At last we can see growth on the shrubs and there's new grass appearing in the aviaries. This is thoroughly enjoyed by most of the birds although who also, unfortunately, seem to relish the new root growth which is a major drawback for any small plants. Because the birds like the roots, leaves and also bark of many plants, while any shrubs are still small, we usually cover them with cages made with chicken wire. Once the plants are big enough to withstand some serious pecking we can remove the cages. I like to plant new shrubs, or anything else that's hardy, now. We're usually past the worst of the frost and it's not yet likely to cause too much disturbance for the birds as most of them won't be laying just yet (especially in early March). It's easy to find bare patches to plant in but also see areas where I have spring bulbs growing, so I can stay away from these. Every year there are plants needing replaced but I'm not too quick to rip out something that looks dead just yet, it's still early for growth and sometimes we get a plant sprout from the base that we thought couldn't possibly have survived the onslaught of terror from our birds.
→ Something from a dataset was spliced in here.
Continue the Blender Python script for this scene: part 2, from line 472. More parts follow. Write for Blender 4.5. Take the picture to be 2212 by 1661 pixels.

It's great to see the birds more, now that days are lengthening, with many of the cocks spending their time displaying. They put on a great show and are much less likely to scoot away from visitors to the aviaries. They prefer instead to whirr their wings, parade in front of them and call out to make sure they are noticed. This is, of course, due to their territorial nature but there is no doubt a narcissistic streak in them too.

There is great excitement at this time of year not only with the birds but with us too as we wait to see if this year will fulfill our expectations or maybe even surpass them. We know there will be some disappointments (there are always some) but there are high hopes and an eagerness to do better than previous years with lots of new plans for the coming season.

To anyone involved with breeding birds or any animal, GOOD LUCK with this years breeding season from us at Allandoo Pheasantry!